The three-hour summit culminated with all 200 some-odd attendees reconvening in the main hall to participate in a “Placemaking” visual preference survey of design elements. Towering screens flashed design options for multimodal transportation, intersections, lighting, pedestrian traffic integration and public art, among other constituent design elements. Participants were instructed to vote their preference on a five-point scale via smart phone or paper ballot.

Many openly questioned the use of such an exercise. Others were confused if they were voting for adding the elements depicted to the Connector’s design, or simply indicating general preference. It’s the difference between saying, “I would like to add a bike lane to the Connector” and “I like bikes.”

Still others saw no connection between what was shown and what they understood to be possible in Lafayette.

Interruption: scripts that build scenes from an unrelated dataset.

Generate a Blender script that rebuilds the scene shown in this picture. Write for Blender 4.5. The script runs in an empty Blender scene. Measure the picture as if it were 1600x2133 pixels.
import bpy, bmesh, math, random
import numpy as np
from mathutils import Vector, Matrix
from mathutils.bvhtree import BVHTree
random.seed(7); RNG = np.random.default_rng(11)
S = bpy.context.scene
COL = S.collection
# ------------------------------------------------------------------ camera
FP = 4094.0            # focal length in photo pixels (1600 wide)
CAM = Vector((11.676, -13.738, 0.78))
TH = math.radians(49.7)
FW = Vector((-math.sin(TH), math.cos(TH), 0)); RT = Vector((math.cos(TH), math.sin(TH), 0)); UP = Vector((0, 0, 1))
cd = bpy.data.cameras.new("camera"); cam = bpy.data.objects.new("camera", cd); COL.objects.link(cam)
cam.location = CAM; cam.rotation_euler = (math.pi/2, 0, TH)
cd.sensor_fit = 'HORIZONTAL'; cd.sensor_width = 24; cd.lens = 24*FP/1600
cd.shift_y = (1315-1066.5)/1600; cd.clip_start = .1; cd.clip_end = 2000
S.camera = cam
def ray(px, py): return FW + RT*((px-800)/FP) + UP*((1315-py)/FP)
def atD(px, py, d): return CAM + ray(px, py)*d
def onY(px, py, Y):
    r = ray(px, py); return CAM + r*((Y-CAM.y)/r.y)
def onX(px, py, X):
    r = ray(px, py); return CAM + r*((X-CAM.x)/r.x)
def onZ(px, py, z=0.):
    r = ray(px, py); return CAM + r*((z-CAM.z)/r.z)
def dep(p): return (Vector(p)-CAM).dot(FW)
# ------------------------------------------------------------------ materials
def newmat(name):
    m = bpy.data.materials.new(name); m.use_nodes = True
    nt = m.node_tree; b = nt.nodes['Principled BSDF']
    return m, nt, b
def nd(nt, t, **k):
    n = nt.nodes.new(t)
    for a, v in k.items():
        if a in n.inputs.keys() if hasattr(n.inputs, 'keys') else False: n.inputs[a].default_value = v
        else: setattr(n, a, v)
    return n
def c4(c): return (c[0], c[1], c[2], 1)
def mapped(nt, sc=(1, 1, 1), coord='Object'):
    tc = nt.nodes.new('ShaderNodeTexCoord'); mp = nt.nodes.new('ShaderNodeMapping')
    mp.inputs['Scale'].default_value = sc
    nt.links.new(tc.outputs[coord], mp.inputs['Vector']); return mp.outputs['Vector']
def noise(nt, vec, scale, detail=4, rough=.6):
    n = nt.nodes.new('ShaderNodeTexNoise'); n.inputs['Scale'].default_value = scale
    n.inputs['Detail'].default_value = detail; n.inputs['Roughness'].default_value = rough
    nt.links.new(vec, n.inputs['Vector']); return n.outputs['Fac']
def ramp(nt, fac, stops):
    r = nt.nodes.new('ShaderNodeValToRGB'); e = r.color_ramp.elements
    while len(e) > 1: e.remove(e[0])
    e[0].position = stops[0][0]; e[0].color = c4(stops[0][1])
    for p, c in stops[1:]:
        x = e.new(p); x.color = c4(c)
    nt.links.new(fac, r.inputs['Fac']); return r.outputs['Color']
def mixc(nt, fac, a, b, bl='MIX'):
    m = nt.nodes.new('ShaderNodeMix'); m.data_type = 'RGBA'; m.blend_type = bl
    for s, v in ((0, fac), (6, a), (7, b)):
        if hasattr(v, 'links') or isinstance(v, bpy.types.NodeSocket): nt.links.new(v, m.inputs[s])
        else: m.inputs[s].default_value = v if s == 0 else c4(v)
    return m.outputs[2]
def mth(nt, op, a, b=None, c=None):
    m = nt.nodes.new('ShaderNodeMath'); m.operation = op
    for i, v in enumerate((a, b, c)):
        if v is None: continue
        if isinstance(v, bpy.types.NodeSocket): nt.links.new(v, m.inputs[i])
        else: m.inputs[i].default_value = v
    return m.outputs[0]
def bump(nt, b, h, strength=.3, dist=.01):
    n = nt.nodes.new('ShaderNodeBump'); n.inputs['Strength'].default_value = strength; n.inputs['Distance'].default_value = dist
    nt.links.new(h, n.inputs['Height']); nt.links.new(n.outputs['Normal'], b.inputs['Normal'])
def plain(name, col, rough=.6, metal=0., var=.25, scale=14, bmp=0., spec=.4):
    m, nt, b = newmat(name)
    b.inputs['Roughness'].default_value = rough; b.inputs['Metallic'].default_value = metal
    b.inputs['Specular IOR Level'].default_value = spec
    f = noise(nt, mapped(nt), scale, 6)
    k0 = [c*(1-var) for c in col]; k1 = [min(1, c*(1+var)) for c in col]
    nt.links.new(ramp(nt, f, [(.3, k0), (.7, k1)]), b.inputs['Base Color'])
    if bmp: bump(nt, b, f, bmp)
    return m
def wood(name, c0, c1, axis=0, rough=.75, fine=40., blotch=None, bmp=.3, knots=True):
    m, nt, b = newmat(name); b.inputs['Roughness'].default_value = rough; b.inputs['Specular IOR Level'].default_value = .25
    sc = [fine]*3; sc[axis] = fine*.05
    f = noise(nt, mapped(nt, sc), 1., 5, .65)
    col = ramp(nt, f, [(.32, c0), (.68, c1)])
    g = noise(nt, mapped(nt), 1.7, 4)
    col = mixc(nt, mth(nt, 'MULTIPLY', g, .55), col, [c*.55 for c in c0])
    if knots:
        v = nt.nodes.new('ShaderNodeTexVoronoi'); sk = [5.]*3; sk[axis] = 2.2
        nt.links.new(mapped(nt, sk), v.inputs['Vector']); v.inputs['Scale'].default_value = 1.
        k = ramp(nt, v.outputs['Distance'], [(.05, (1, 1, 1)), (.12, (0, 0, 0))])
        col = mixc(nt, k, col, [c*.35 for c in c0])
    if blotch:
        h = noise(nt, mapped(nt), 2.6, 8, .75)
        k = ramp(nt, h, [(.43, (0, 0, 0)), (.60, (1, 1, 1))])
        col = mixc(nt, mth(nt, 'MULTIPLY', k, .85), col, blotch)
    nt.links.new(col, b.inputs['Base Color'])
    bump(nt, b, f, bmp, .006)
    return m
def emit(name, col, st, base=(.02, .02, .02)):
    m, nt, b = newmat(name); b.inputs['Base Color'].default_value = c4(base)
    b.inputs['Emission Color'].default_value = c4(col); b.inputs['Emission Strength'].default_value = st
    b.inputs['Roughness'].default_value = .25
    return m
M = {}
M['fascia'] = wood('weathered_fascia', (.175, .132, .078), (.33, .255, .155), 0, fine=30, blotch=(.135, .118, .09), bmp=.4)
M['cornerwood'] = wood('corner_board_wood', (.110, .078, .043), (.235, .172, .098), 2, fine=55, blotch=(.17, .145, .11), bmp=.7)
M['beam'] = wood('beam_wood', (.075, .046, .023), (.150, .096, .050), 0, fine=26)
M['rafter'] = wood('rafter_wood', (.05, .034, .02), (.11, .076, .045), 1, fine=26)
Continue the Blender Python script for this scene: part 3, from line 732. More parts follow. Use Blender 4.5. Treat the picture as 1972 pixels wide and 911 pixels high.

“What was given to me as a choice just simply does not fit the neighborhood that I know,” Freetown resident Marcella Peron told The IND, refering to the various slides she saw in the exercise, particularly those of bridges over water. “I learned that they’re more full of shit than I thought.”

Workshop attendees participate in a Pathway to Progress exercise while Stantec's Gary Heitman, left, looks on.
Photo by Robin May

A basic mistrust has dogged the Connector since the studies for the project’s Environmental Impact Statement began in the late 1980s. Following a Sierra Clubsponsored forum in December, which condensed that cloud into a punch in the nose, the Connector partners announced that five more months of outreach would be added to the $21 million, 18-month Context Sensitive Solutions schedule. Officials with DOTD have not confirmed if the schedule change has altered the scope or length of their consultants’ contracts, but it’s a good bet that more time will mean more money spent.

Some of what DOTD and its partners need to suss out, at least in terms of public messaging, is how to convey the range of flexibility in the Connector’s most fundamental design elements. At a Community Work Group meeting a few days after the workshop, John McNamara, vice president for DOTD consultant AECOM, left the possibility of removing or redesigning interchanges decidedly on the table. The priority of that future discussion was generated from feedback data collected at the workshop.

No doubt had Stantec’s Hetiman felt able to supply that answer to Conque at the earlier workshop, the exchange would have sent a different message to the councilman and the public around him.

McNamara spoke at length at the Community Work Group meeting of the need for the Connector to “stitch neighborhoods back together,” a laudable and culturally sensitive goal. But candor like that has yet to be on display in larger, more hostile public events. While the workshop proved valuable as an informational tool, attendees still walked away feeling stonewalled and faced with the Connector as an inevitability. Much of that was due to the rigidity of the workshop’s agenda.

With only 54 percent of attendees reportedly satisfied with the workshop according to DOTD’s data, the Connector team has a long way to go to convince the public of its good intentions. When people walk into a room expecting to get railroaded and see tracks, it’s hard to convince them a train isn’t coming.

DOTD will host more public workshops later in the year. In the meantime, meetings of the Community Work Group and the Technical Advisory Committee are open to public observation and take place roughly once a month. You can find a schedule of events by visiting lafayetteconnector.com.